When he graduated in ‘72, after ROTC service, he was commissioned as a second  lieutenant in the Army Signal Corps (passing the physical this time, a fact he laughs about now). He went on active duty, serving his time in Georgia, never called to go overseas. 

After a year in the service, he went back to Oklahoma City, as an associate at the firm where he had interned during law school, the same place where he was assigned the case with the blind client and her endangered strawberries.

“They offered me a job, and I didn’t even look elsewhere. I was just so thrilled that anyone would want me,” Neville says.

He argued in court so many times in that first year, he says, “I don’t even know how many car wreck cases I tried, or how many divorce cases I tried.”

Then one day in December of 1973, his college roommate walked into his office and asked him if he wanted to go to Washington. He said they were getting ready to impeach the president. 

He soon was hired as a legislative assistant for Sen. Henry Bellmon and drove his three-speed Mustang to Washington, D.C. His job: to evaluate and analyze the evidence in the Watergate case and advise Bellmon in preparation for a trial to impeach President Nixon.

“I knew that Washington was not going to be a career place for me,” Neville says, “but that was an opportunity that I couldn’t turn down… It was unbelievably exciting .… Maureen Dean was as beautiful as she was on television. I attended most of the Watergate hearings, and it was quite an event.” 

After Nixon resigned, Neville stayed in Washington a few more months before heading back to Oklahoma City, where Bellmon helped him land a job with the U.S. attorney’s office.

“When I left Washington D.C.,” he says, “the first thing I did was box up all of the Watergate committee transcripts that I could get my hands on. I didn’t do a great job of getting the testimony, but I have all of the Watergate binders for all of the exhibits that were part of Watergate. It was a really exciting time for a guy who was 26 years old.”

At the U.S. Attorney’s Office in Oklahoma City, Neville found himself working in the federal equivalent of county court: prosecuting DUI cases against military folks at Fort Sill.

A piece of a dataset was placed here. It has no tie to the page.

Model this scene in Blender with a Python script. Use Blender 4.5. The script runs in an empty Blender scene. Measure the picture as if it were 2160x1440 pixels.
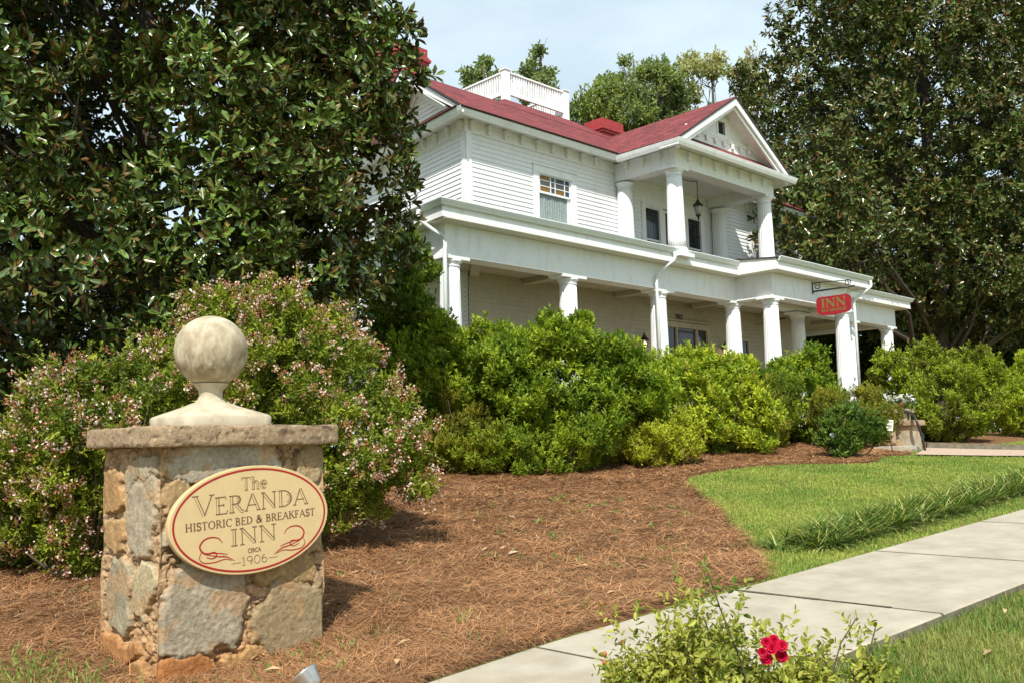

“I was the low man on the totem pole,” Neville says. “I would try DUI cases off the seat of my pants, having never interviewed a witness or officer in charge. We just tried them ad seriatim for four or five days.”

However, he advanced quickly to handling more complex cases, including prosecuting what was then the largest seizure of marijuana in the state’s history, and winning convictions against five federal prisoners accused of murdering a fellow inmate at the Federal Correctional Institution in El Reno.

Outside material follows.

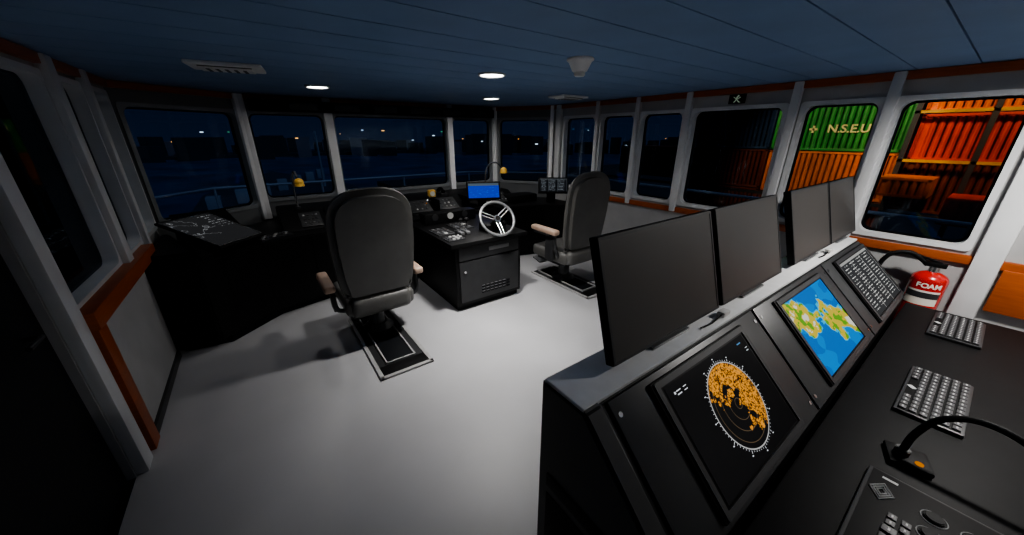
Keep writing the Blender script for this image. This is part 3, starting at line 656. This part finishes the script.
b.rng(XC-.6,XC-.45,3.5,24,-1.9,-1.72,M_steel)
b.finish('lashing_frame',(XC-.5,5,-6))
def spot(name,loc,tgt,e,ang,col):
    l=bpy.data.lights.new(name,'SPOT'); l.energy=e; l.spot_size=math.radians(ang); l.spot_blend=.7; l.color=col; l.shadow_soft_size=.3
    o=bpy.data.objects.new(name,l); C.objects.link(o); o.location=loc; o.rotation_euler=(Vector(tgt)-Vector(loc)).to_track_quat('-Z','Y').to_euler()
spot('quay_floodlight',(19,6.3,8),(XC,6.4,1.2),3400,54,(1,.8,.5)); spot('quay_floodlight',(20,.5,8),(XC,1.4,1.8),3600,50,(1,.62,.32))
s=bpy.data.lights.new('water_fill_sun','SUN'); s.energy=.6; s.color=(.45,.65,1); s.angle=.05  # added weak blue fill, brightens the harbour water
so=bpy.data.objects.new('water_fill_sun',s); C.objects.link(so); so.location=(0,0,50); so.rotation_euler=(math.radians(35),0,math.radians(15))
# ---------------------------------------------------------------- world & camera
w=bpy.data.worlds.new('night_sky'); bpy.context.scene.world=w; w.use_nodes=True
n=w.node_tree; n.nodes.clear(); out=n.nodes.new('ShaderNodeOutputWorld'); bg=n.nodes.new('ShaderNodeBackground')
tc=n.nodes.new('ShaderNodeTexCoord'); sp_=n.nodes.new('ShaderNodeSeparateXYZ'); cr=n.nodes.new('ShaderNodeValToRGB')
cr.color_ramp.elements[0].color=(.006,.012,.028,1); cr.color_ramp.elements[0].position=.0
cr.color_ramp.elements[1].color=(.002,.004,.010,1); cr.color_ramp.elements[1].position=.35
n.links.new(tc.outputs['Generated'],sp_.inputs[0]); n.links.new(sp_.outputs[2],cr.inputs[0]); n.links.new(cr.outputs[0],bg.inputs[0]); bg.inputs[1].default_value=1
n.links.new(bg.outputs[0],out.inputs[0])
c=bpy.data.cameras.new('camera'); co=bpy.data.objects.new('camera',c); C.objects.link(co)
co.location=(0,0,H); co.rotation_euler=(math.pi/2-TH,0,-PS); c.sensor_width=36; c.lens=F/1024*36; c.clip_start=.02; c.clip_end=1000
bpy.context.scene.camera=co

Before he left 20 months later, Neville was called to join the team that prosecuted Oklahoma Gov. David Hall on extortion and conspiracy charges. Hall was convicted and  earned the dubious distinction of becoming the first governor in the state’s history found guilty of criminal acts while in office. He spent 19 months behind bars.

When one of the U.S. attorneys he had worked for went into private practice a short time later, he asked Neville to come and join the firm.

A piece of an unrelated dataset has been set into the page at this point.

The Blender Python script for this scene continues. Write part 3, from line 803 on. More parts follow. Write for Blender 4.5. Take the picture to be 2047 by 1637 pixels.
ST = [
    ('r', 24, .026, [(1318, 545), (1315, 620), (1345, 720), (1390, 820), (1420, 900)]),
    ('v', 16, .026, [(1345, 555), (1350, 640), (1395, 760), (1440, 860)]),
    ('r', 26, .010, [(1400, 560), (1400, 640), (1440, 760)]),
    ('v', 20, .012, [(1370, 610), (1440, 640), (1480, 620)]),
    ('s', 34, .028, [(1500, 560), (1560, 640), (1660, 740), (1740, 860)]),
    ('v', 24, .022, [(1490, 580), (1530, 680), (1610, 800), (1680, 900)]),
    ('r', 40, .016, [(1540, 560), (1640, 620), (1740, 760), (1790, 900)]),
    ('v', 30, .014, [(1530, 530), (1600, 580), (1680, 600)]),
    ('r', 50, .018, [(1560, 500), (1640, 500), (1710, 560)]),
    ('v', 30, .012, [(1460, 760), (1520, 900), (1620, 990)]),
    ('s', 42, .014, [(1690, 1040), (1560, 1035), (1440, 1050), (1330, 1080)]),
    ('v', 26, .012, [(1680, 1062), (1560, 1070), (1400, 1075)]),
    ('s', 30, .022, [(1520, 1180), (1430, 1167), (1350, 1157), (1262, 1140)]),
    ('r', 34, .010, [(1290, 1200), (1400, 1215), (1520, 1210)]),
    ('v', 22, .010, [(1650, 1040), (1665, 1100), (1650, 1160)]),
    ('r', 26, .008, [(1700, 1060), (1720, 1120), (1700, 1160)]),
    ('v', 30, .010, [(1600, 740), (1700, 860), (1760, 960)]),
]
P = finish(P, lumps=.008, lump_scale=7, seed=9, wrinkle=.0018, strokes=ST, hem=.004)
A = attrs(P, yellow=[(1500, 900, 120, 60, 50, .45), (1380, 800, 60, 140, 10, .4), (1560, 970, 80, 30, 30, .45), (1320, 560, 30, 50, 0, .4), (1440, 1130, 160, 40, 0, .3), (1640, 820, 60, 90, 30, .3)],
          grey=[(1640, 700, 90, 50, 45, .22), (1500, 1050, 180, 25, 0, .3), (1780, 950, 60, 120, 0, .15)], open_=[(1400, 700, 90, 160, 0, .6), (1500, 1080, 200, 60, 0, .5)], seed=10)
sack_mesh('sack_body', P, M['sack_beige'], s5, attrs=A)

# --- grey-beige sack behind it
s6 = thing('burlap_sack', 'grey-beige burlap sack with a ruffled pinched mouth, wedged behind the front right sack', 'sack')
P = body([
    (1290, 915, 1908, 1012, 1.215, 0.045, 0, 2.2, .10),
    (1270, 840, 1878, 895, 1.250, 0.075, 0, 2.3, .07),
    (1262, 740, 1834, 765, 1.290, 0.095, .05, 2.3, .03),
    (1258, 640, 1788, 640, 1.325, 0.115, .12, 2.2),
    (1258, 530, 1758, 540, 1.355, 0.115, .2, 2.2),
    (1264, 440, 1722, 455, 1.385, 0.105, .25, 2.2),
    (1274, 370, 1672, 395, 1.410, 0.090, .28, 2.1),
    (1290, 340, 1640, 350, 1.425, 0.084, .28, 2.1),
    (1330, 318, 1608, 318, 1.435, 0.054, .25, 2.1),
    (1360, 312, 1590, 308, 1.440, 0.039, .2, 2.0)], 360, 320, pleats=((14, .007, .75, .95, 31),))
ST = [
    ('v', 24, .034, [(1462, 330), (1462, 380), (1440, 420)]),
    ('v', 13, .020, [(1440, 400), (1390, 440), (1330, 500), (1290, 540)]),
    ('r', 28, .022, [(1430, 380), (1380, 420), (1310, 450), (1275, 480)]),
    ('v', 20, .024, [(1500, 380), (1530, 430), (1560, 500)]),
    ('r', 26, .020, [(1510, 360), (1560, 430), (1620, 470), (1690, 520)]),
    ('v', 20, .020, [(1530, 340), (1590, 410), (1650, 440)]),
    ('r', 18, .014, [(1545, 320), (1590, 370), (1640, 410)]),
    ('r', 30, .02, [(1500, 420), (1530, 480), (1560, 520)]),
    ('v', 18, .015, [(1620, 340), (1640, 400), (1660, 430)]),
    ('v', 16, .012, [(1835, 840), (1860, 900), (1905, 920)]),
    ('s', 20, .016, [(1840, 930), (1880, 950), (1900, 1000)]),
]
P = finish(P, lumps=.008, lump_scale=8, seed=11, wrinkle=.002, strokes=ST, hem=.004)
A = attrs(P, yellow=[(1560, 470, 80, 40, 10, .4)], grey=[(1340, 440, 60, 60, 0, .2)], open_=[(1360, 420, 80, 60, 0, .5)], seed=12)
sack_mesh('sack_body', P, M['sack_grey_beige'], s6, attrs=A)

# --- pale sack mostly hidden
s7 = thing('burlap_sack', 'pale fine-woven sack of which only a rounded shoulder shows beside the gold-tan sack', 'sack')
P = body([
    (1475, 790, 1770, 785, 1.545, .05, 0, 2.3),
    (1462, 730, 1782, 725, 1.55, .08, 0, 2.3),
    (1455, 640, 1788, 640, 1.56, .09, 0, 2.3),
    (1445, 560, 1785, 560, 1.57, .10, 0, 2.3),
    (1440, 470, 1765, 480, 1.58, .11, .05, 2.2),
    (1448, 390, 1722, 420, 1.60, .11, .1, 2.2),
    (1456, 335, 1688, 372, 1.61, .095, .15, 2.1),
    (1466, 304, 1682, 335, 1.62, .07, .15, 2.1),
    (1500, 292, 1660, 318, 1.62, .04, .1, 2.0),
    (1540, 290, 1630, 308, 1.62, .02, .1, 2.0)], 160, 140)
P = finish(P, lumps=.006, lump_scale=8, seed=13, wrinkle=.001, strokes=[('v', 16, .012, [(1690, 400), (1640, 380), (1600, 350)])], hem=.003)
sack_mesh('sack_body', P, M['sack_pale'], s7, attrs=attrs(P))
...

At Linn, Helman, Kirk & Burkett Neville defended Billie Sol Estes’ secretary, Sue Goolsby, against federal fraud charges. The larger-than-life Texas scammer—with rumored ties to Lyndon Johnson—had already made his name in a complicated mortgage fraud scheme. Eight years after he got out of prison, he was charged with mail fraud. Goolsby was  charged along with him, but Neville got the charges dismissed.

“It was a circus,” he says. “It was covered by every major television network, and it was my first experience with having to go into a courthouse that was actually ringed with press.”

It was the beginning of his involvement in the string of high-powered cases that would cement his reputation as one of the top attorneys in the state.

Neville has an easy smile, a ready chuckle and the ability to make his point with a folksy simplicity. But there’s lots of hard work behind making it sound simple.

“There is no case too big or too complex for him,” says Ralph Thompson, former chief judge of the U.S. District Court for the Western District of Oklahoma. “Certainly, there’s nobody better.”

“He is just, and always has been, an extremely bright fella,” says U.S. District Judge Lee West. “He reads and studies enormously.”

“Nobody is going to out-prepare Drew Neville,” says former U.S. attorney and current U.S. District Judge David Russell. 

Neville’s most recent high-profile case was representing Martin Stringer, a prominent Oklahoma City attorney and co-defendant  of former Oklahoma Senate leader Mike Morgan, who faced 62 counts concerning allegedly accepting bribes. With Neville defending him,  the court dropped its 33 counts against Stringer for lack of evidence, and he was cleared of the rest at trial.

“I commented when I first read about that case that Martin Stringer was extremely well represented,” says Judge West, “and I think that turned out to be correct.”

Despite his intensive preparation for so many high-profile, complex cases, Neville found the time to research and write a book about his mother’s and father’s experiences during World War II, Jack’s 45th. After his mother died in 2000, Neville discovered scrapbooks she’d kept of the 45th Infantry Division Thunderbirds’ movements during the war. Jack’s 45th was published by the Oklahoma Heritage Association in 2008.

“I actually would like to write another book,” he says. “I haven’t had time to do that yet.”